(Dataset entries)

* * * * * * * * *

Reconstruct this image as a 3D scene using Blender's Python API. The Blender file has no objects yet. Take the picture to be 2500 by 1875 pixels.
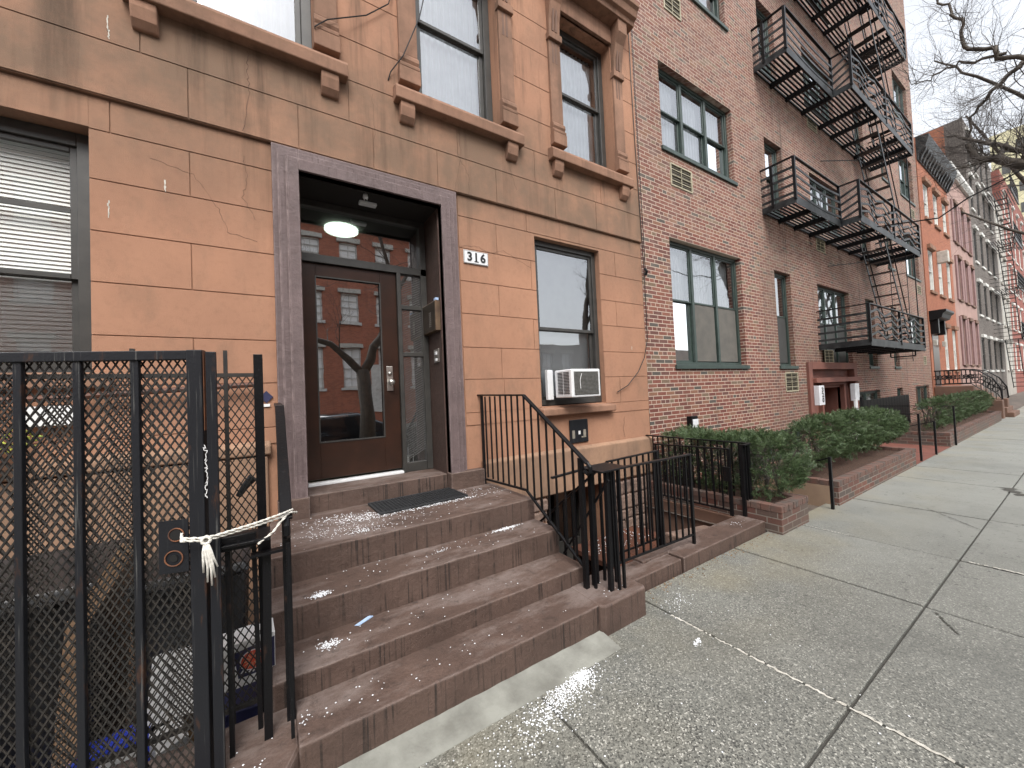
import bpy, math, random
from mathutils import Vector, Matrix
random.seed(7)
R = math.radians
C = bpy.context.scene.collection
S = bpy.context.scene

# ------------------------------------------------------------------ camera
cam = bpy.data.objects.new('camera', bpy.data.cameras.new('camera')); C.objects.link(cam); S.camera = cam
yaw, pitch, roll = 0.57052537, 0.02732027, -0.04466182
cy, sy = math.cos(yaw), math.sin(yaw)
fwd = Vector((sy*math.cos(pitch), cy*math.cos(pitch), math.sin(pitch)))
rt = Vector((cy, -sy, 0)); up = rt.cross(fwd)
r_ = math.cos(roll)*rt + math.sin(roll)*up; u_ = math.cos(roll)*up - math.sin(roll)*rt
m = Matrix((r_, u_, -fwd)).transposed().to_4x4(); m.translation = (0, 0, 1.55)
cam.matrix_world = m
cam.data.sensor_width = 36; cam.data.lens = 36*923.23/2500; cam.data.clip_start = .05; cam.data.clip_end = 1500

# ------------------------------------------------------------------ world, sun, exposure
W = bpy.data.worlds.new("World"); S.world = W; W.use_nodes = True
nt = W.node_tree; bg = nt.nodes['Background']
sky = nt.nodes.new('ShaderNodeTexSky'); sky.sky_type = 'NISHITA'; sky.sun_disc = False
sky.sun_elevation = R(52); sky.sun_rotation = R(200); sky.dust_density = 2; sky.air_density = 1.2
hs = nt.nodes.new('ShaderNodeHueSaturation'); hs.inputs['Saturation'].default_value = .2
nt.links.new(sky.outputs[0], hs.inputs['Color']); nt.links.new(hs.outputs[0], bg.inputs['Color'])
bg.inputs['Strength'].default_value = .15
sl = bpy.data.lights.new('sun', 'SUN'); sl.energy = 1.35; sl.angle = R(30); sl.color = (1, .96, .9)
so = bpy.data.objects.new('sun', sl); C.objects.link(so)
az, el = R(200), R(52)          # sky sun_rotation is clockwise from +Y
d = Vector((math.sin(az)*math.cos(el), math.cos(az)*math.cos(el), math.sin(el)))
so.rotation_euler = d.to_track_quat('Z', 'Y').to_euler(); so.location = (0, -10, 20)
S.view_settings.view_transform = 'Standard'; S.view_settings.look = 'None'; S.view_settings.gamma = 1
S.view_settings.exposure = 1.2

# ------------------------------------------------------------------ materials
class NT:
    def __init__(s, name):
        s.m = bpy.data.materials.new(name); s.m.use_nodes = True; s.t = s.m.node_tree
        s.b = s.t.nodes['Principled BSDF']; s.out = s.t.nodes['Material Output']
        g = s.t.nodes.new('ShaderNodeNewGeometry'); s.geo = g; s.P = g.outputs['Position']
    def n(s, typ, props=None, **inp):
        nd = s.t.nodes.new('ShaderNode'+typ)
        for k, v in (props or {}).items(): setattr(nd, k, v)
        for k, v in inp.items():
            k = int(k[1:]) if k[0] == '_' else k.replace('__', ' ')
            i = nd.inputs[k]
            if isinstance(v, bpy.types.NodeSocket): s.t.links.new(v, i)
            else: i.default_value = v
        return nd
    def map(s, sc, loc=(0, 0, 0), vec=None):
        return s.n('Mapping', Vector=vec or s.P, Scale=sc, Location=loc).outputs[0]
    def noise(s, sc, det=4, rough=.55, vec=None, dist=0):
        v = s.map(sc if isinstance(sc, tuple) else (sc,)*3, vec=vec)
        return s.n('TexNoise', Vector=v, Scale=1., Detail=det, Roughness=rough, Distortion=dist).outputs[0]
    def ramp(s, f, stops, const=False):
        nd = s.n('ValToRGB', Fac=f); cr = nd.color_ramp
        if const: cr.interpolation = 'CONSTANT'
        while len(cr.elements) < len(stops): cr.elements.new(.5)
        for e, (p, c) in zip(cr.elements, stops):
            e.position = p; e.color = c if len(c) == 4 else (*c, 1)
        return nd.outputs[0]
    def step(s, f, a, b): return s.n('MapRange', Value=f, From__Min=a, From__Max=b).outputs[0]
    def math(s, op, a, b=0., c=0.): return s.n('Math', {'operation': op}, _0=a, _1=b, _2=c).outputs[0]
    def mix(s, f, a, b, mode='MIX'):
        nd = s.n('Mix', {'data_type': 'RGBA', 'blend_type': mode})
        for i, v in ((0, f), (6, a), (7, b)):
            if isinstance(v, bpy.types.NodeSocket): s.t.links.new(v, nd.inputs[i])
            else: nd.inputs[i].default_value = v if i == 0 else (*v, 1)[:4]
        return nd.outputs[2]
    def xyz(s): return s.n('SeparateXYZ', Vector=s.P).outputs
    def nrm(s): return s.n('SeparateXYZ', Vector=s.geo.outputs['Normal']).outputs
    def bump(s, h, st=.3, dist=.01):
        s.t.links.new(s.n('Bump', Strength=st, Distance=dist, Height=h).outputs[0], s.b.inputs['Normal'])
    def fin(s, col, rough=.8, metal=0., spec=.5):
        for k, v in (('Base Color', col), ('Roughness', rough), ('Metallic', metal), ('Specular IOR Level', spec)):
            if isinstance(v, bpy.types.NodeSocket): s.t.links.new(v, s.b.inputs[k])
            else: s.b.inputs[k].default_value = (*v, 1) if k == 'Base Color' else v
        return s.m

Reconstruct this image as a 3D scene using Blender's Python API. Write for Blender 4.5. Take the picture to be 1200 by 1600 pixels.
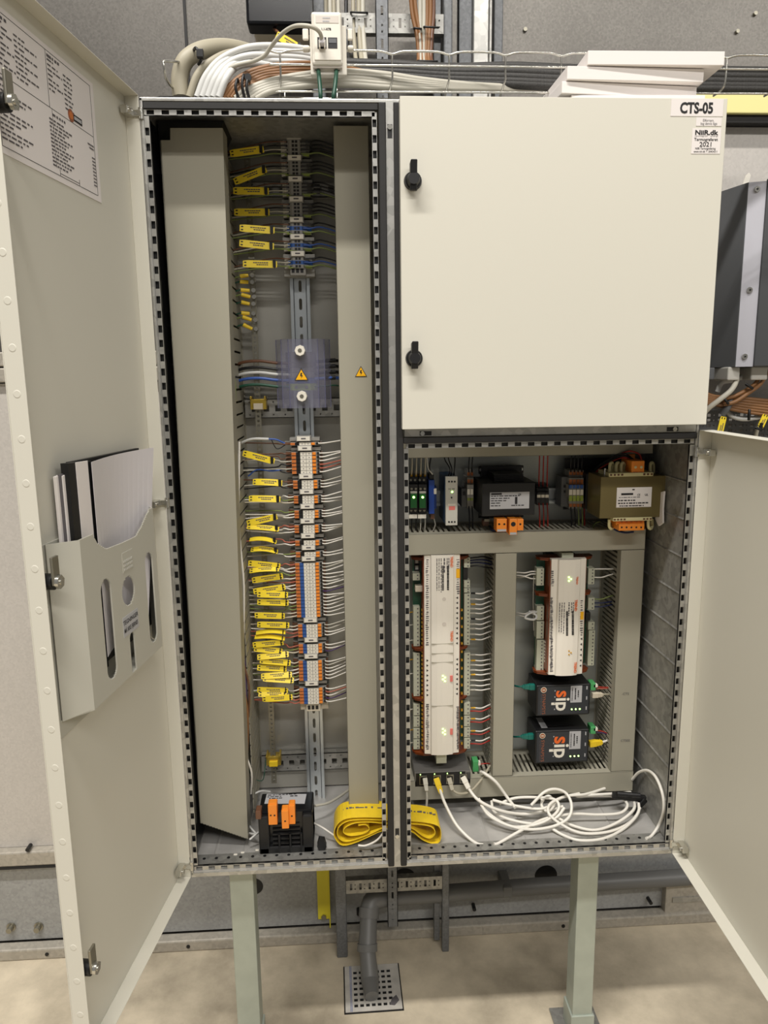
import bpy, math, random
from mathutils import Vector, Matrix
random.seed(7)
for o in list(bpy.data.objects): bpy.data.objects.remove(o, do_unlink=True)
SC = bpy.context.scene
COL = SC.collection
V = Vector
# ------------------------------------------------------------------ camera
CAM = V((-.1729, -1.3474, 1.489)); PITCH, YAW, ROLL, FPX = .1804, .0555, -.013, 1139.4
FWD = V((math.sin(YAW)*math.cos(PITCH), math.cos(YAW)*math.cos(PITCH), -math.sin(PITCH)))
_r = FWD.cross(V((0, 0, 1))).normalized(); _u = _r.cross(FWD)
RGT = _r*math.cos(ROLL)+_u*math.sin(ROLL); UPV = -_r*math.sin(ROLL)+_u*math.cos(ROLL)
cd = bpy.data.cameras.new('camera'); cam = bpy.data.objects.new('camera', cd); COL.objects.link(cam)
m3 = Matrix((RGT, UPV, -FWD)).transposed(); cam.matrix_world = Matrix.Translation(CAM) @ m3.to_4x4()
cd.sensor_fit = 'VERTICAL'; cd.sensor_height = 24; cd.lens = 24*FPX/1600; cd.clip_start = .02
SC.camera = cam
# ------------------------------------------------------------------ light
W = bpy.data.worlds.new('room_light'); SC.world = W; W.use_nodes = True
W.node_tree.nodes['Background'].inputs[0].default_value = (1, .97, .93, 1)
W.node_tree.nodes['Background'].inputs[1].default_value = .15
def area(name, loc, sx, sy, power, col=(1, .96, .91), tgt=None):
    l = bpy.data.lights.new(name, 'AREA'); l.shape = 'RECTANGLE'; l.size = sx; l.size_y = sy; l.energy = power; l.color = col
    o = bpy.data.objects.new(name, l); COL.objects.link(o); o.location = loc
    if tgt: o.rotation_euler = (V(tgt)-V(loc)).to_track_quat('-Z', 'Y').to_euler()
    return o
area('tube_light', (-1.2, -1.75, 5.4), 3.0, .2, 238)
area('tube_light_right', (3.0, -3.2, 4.0), 1.6, .25, 60)
area('fill_light_rear', (.6, -4.0, 4.6), 3.0, .3, 125)  # added fill lamp, brightens the upright faces from the front
SC.view_settings.view_transform = 'Standard'; SC.view_settings.look = 'None'; SC.view_settings.gamma = 1
SC.view_settings.use_curve_mapping = False; SC.view_settings.exposure = 0.31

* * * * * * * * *

## Task objective:
Repeat all of the entries word for word, but omit the pictures.

## Result:
Reconstruct this image as a 3D scene using Blender's Python API. The Blender file has no objects yet. Take the picture to be 2500 by 1875 pixels.
import bpy, math, random
from mathutils import Vector, Matrix
random.seed(7)
R = math.radians
C = bpy.context.scene.collection
S = bpy.context.scene

# ------------------------------------------------------------------ camera
cam = bpy.data.objects.new('camera', bpy.data.cameras.new('camera')); C.objects.link(cam); S.camera = cam
yaw, pitch, roll = 0.57052537, 0.02732027, -0.04466182
cy, sy = math.cos(yaw), math.sin(yaw)
fwd = Vector((sy*math.cos(pitch), cy*math.cos(pitch), math.sin(pitch)))
rt = Vector((cy, -sy, 0)); up = rt.cross(fwd)
r_ = math.cos(roll)*rt + math.sin(roll)*up; u_ = math.cos(roll)*up - math.sin(roll)*rt
m = Matrix((r_, u_, -fwd)).transposed().to_4x4(); m.translation = (0, 0, 1.55)
cam.matrix_world = m
cam.data.sensor_width = 36; cam.data.lens = 36*923.23/2500; cam.data.clip_start = .05; cam.data.clip_end = 1500

# ------------------------------------------------------------------ world, sun, exposure
W = bpy.data.worlds.new("World"); S.world = W; W.use_nodes = True
nt = W.node_tree; bg = nt.nodes['Background']
sky = nt.nodes.new('ShaderNodeTexSky'); sky.sky_type = 'NISHITA'; sky.sun_disc = False
sky.sun_elevation = R(52); sky.sun_rotation = R(200); sky.dust_density = 2; sky.air_density = 1.2
hs = nt.nodes.new('ShaderNodeHueSaturation'); hs.inputs['Saturation'].default_value = .2
nt.links.new(sky.outputs[0], hs.inputs['Color']); nt.links.new(hs.outputs[0], bg.inputs['Color'])
bg.inputs['Strength'].default_value = .15
sl = bpy.data.lights.new('sun', 'SUN'); sl.energy = 1.35; sl.angle = R(30); sl.color = (1, .96, .9)
so = bpy.data.objects.new('sun', sl); C.objects.link(so)
az, el = R(200), R(52)          # sky sun_rotation is clockwise from +Y
d = Vector((math.sin(az)*math.cos(el), math.cos(az)*math.cos(el), math.sin(el)))
so.rotation_euler = d.to_track_quat('Z', 'Y').to_euler(); so.location = (0, -10, 20)
S.view_settings.view_transform = 'Standard'; S.view_settings.look = 'None'; S.view_settings.gamma = 1
S.view_settings.exposure = 1.2

# ------------------------------------------------------------------ materials
class NT:
    def __init__(s, name):
        s.m = bpy.data.materials.new(name); s.m.use_nodes = True; s.t = s.m.node_tree
        s.b = s.t.nodes['Principled BSDF']; s.out = s.t.nodes['Material Output']
        g = s.t.nodes.new('ShaderNodeNewGeometry'); s.geo = g; s.P = g.outputs['Position']
    def n(s, typ, props=None, **inp):
        nd = s.t.nodes.new('ShaderNode'+typ)
        for k, v in (props or {}).items(): setattr(nd, k, v)
        for k, v in inp.items():
            k = int(k[1:]) if k[0] == '_' else k.replace('__', ' ')
            i = nd.inputs[k]
            if isinstance(v, bpy.types.NodeSocket): s.t.links.new(v, i)
            else: i.default_value = v
        return nd
    def map(s, sc, loc=(0, 0, 0), vec=None):
        return s.n('Mapping', Vector=vec or s.P, Scale=sc, Location=loc).outputs[0]
    def noise(s, sc, det=4, rough=.55, vec=None, dist=0):
        v = s.map(sc if isinstance(sc, tuple) else (sc,)*3, vec=vec)
        return s.n('TexNoise', Vector=v, Scale=1., Detail=det, Roughness=rough, Distortion=dist).outputs[0]
    def ramp(s, f, stops, const=False):
        nd = s.n('ValToRGB', Fac=f); cr = nd.color_ramp
        if const: cr.interpolation = 'CONSTANT'
        while len(cr.elements) < len(stops): cr.elements.new(.5)
        for e, (p, c) in zip(cr.elements, stops):
            e.position = p; e.color = c if len(c) == 4 else (*c, 1)
        return nd.outputs[0]
    def step(s, f, a, b): return s.n('MapRange', Value=f, From__Min=a, From__Max=b).outputs[0]
    def math(s, op, a, b=0., c=0.): return s.n('Math', {'operation': op}, _0=a, _1=b, _2=c).outputs[0]
    def mix(s, f, a, b, mode='MIX'):
        nd = s.n('Mix', {'data_type': 'RGBA', 'blend_type': mode})
        for i, v in ((0, f), (6, a), (7, b)):
            if isinstance(v, bpy.types.NodeSocket): s.t.links.new(v, nd.inputs[i])
            else: nd.inputs[i].default_value = v if i == 0 else (*v, 1)[:4]
        return nd.outputs[2]
    def xyz(s): return s.n('SeparateXYZ', Vector=s.P).outputs
    def nrm(s): return s.n('SeparateXYZ', Vector=s.geo.outputs['Normal']).outputs
    def bump(s, h, st=.3, dist=.01):
        s.t.links.new(s.n('Bump', Strength=st, Distance=dist, Height=h).outputs[0], s.b.inputs['Normal'])
    def fin(s, col, rough=.8, metal=0., spec=.5):
        for k, v in (('Base Color', col), ('Roughness', rough), ('Metallic', metal), ('Specular IOR Level', spec)):
            if isinstance(v, bpy.types.NodeSocket): s.t.links.new(v, s.b.inputs[k])
            else: s.b.inputs[k].default_value = (*v, 1) if k == 'Base Color' else v
        return s.m

Reconstruct this image as a 3D scene using Blender's Python API. Write for Blender 4.5. Take the picture to be 1200 by 1600 pixels.
import bpy, math, random
from mathutils import Vector, Matrix
random.seed(7)
for o in list(bpy.data.objects): bpy.data.objects.remove(o, do_unlink=True)
SC = bpy.context.scene
COL = SC.collection
V = Vector
# ------------------------------------------------------------------ camera
CAM = V((-.1729, -1.3474, 1.489)); PITCH, YAW, ROLL, FPX = .1804, .0555, -.013, 1139.4
FWD = V((math.sin(YAW)*math.cos(PITCH), math.cos(YAW)*math.cos(PITCH), -math.sin(PITCH)))
_r = FWD.cross(V((0, 0, 1))).normalized(); _u = _r.cross(FWD)
RGT = _r*math.cos(ROLL)+_u*math.sin(ROLL); UPV = -_r*math.sin(ROLL)+_u*math.cos(ROLL)
cd = bpy.data.cameras.new('camera'); cam = bpy.data.objects.new('camera', cd); COL.objects.link(cam)
m3 = Matrix((RGT, UPV, -FWD)).transposed(); cam.matrix_world = Matrix.Translation(CAM) @ m3.to_4x4()
cd.sensor_fit = 'VERTICAL'; cd.sensor_height = 24; cd.lens = 24*FPX/1600; cd.clip_start = .02
SC.camera = cam
# ------------------------------------------------------------------ light
W = bpy.data.worlds.new('room_light'); SC.world = W; W.use_nodes = True
W.node_tree.nodes['Background'].inputs[0].default_value = (1, .97, .93, 1)
W.node_tree.nodes['Background'].inputs[1].default_value = .15
def area(name, loc, sx, sy, power, col=(1, .96, .91), tgt=None):
    l = bpy.data.lights.new(name, 'AREA'); l.shape = 'RECTANGLE'; l.size = sx; l.size_y = sy; l.energy = power; l.color = col
    o = bpy.data.objects.new(name, l); COL.objects.link(o); o.location = loc
    if tgt: o.rotation_euler = (V(tgt)-V(loc)).to_track_quat('-Z', 'Y').to_euler()
    return o
area('tube_light', (-1.2, -1.75, 5.4), 3.0, .2, 238)
area('tube_light_right', (3.0, -3.2, 4.0), 1.6, .25, 60)
area('fill_light_rear', (.6, -4.0, 4.6), 3.0, .3, 125)  # added fill lamp, brightens the upright faces from the front
SC.view_settings.view_transform = 'Standard'; SC.view_settings.look = 'None'; SC.view_settings.gamma = 1
SC.view_settings.use_curve_mapping = False; SC.view_settings.exposure = 0.31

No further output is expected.